I nic się w tej sprawie w tym roku nie zmieni. Mimo że rosnąca inflacja pcha stopy procentowe w górę, a więc banki w walce o klienta podwyższą oprocentowanie, to i tak lokaty przyniosą szczątkowe zyski. Obecnie średnie oprocentowanie 12-miesięcznych depozytów wynosi 4,12 proc., podczas gdy inflacja przekroczyła ponad 3 proc. Profity ogranicza także 19-procentowy podatek Belki od zysków kapitałowych.

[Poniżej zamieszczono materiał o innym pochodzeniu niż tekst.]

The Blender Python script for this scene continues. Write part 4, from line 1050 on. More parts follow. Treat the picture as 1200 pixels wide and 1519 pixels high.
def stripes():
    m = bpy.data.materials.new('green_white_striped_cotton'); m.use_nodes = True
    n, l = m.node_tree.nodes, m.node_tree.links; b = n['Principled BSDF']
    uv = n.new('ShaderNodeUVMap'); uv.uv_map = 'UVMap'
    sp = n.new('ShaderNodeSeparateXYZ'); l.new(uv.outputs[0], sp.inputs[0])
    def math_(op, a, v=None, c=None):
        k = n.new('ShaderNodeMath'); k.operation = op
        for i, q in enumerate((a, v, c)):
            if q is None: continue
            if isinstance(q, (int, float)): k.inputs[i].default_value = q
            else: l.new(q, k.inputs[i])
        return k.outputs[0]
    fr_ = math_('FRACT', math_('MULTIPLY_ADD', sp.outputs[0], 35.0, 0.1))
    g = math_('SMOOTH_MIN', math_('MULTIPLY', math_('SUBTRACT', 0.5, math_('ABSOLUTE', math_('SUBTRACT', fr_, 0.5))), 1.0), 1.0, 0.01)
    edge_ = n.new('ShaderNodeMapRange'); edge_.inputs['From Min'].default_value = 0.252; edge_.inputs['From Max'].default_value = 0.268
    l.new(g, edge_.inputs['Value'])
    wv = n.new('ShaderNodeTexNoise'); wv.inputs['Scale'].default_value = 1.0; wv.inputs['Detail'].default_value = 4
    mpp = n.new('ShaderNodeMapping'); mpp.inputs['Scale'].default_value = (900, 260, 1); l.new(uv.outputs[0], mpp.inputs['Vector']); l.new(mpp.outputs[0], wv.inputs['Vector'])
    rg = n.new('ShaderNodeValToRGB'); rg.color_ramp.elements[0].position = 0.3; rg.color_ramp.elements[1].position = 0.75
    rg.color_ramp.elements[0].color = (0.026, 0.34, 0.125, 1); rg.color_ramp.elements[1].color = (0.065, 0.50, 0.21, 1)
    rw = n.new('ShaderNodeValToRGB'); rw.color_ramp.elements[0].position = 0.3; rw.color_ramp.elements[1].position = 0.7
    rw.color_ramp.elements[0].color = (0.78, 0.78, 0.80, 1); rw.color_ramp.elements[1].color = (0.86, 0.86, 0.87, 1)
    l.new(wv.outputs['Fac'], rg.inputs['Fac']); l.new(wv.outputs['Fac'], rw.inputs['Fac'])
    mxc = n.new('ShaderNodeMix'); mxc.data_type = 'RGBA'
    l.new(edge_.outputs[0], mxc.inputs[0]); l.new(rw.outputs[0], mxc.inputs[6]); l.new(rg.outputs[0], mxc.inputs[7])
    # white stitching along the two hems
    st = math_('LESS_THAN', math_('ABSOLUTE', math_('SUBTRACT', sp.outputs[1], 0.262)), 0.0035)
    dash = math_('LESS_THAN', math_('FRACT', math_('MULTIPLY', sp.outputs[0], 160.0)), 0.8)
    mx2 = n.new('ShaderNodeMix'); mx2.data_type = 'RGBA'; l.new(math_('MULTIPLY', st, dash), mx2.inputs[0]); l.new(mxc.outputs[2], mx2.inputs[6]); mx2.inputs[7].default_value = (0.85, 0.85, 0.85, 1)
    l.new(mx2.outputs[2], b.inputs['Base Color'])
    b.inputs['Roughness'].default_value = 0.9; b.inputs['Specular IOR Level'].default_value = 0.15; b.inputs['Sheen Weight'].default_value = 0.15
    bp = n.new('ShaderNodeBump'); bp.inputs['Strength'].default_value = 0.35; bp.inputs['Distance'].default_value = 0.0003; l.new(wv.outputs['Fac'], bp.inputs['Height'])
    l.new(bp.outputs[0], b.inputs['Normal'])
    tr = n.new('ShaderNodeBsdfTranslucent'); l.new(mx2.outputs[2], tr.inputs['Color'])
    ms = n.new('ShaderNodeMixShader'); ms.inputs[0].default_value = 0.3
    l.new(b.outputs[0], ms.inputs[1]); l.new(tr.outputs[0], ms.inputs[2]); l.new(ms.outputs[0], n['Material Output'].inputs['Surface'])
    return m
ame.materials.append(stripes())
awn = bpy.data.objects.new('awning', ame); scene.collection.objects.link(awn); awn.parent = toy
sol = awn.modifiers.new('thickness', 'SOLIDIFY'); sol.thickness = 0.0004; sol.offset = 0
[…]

Ponad 221 mld zł, czyli około jednej czwartej pieniędzy, ulokowanych jest w OFE. Trzecią pozycję w strukturze naszych oszczędności stanowią fundusze inwestycyjne, których udział utrzymuje się na poziomie nieco powyżej 12 proc. Wprawdzie wartość aktywów w TFI wzrosła w ciągu roku o ponad 20 proc., ale wynikało to głównie ze wzrostu wartości akcji, a nie napływu nowych klientów.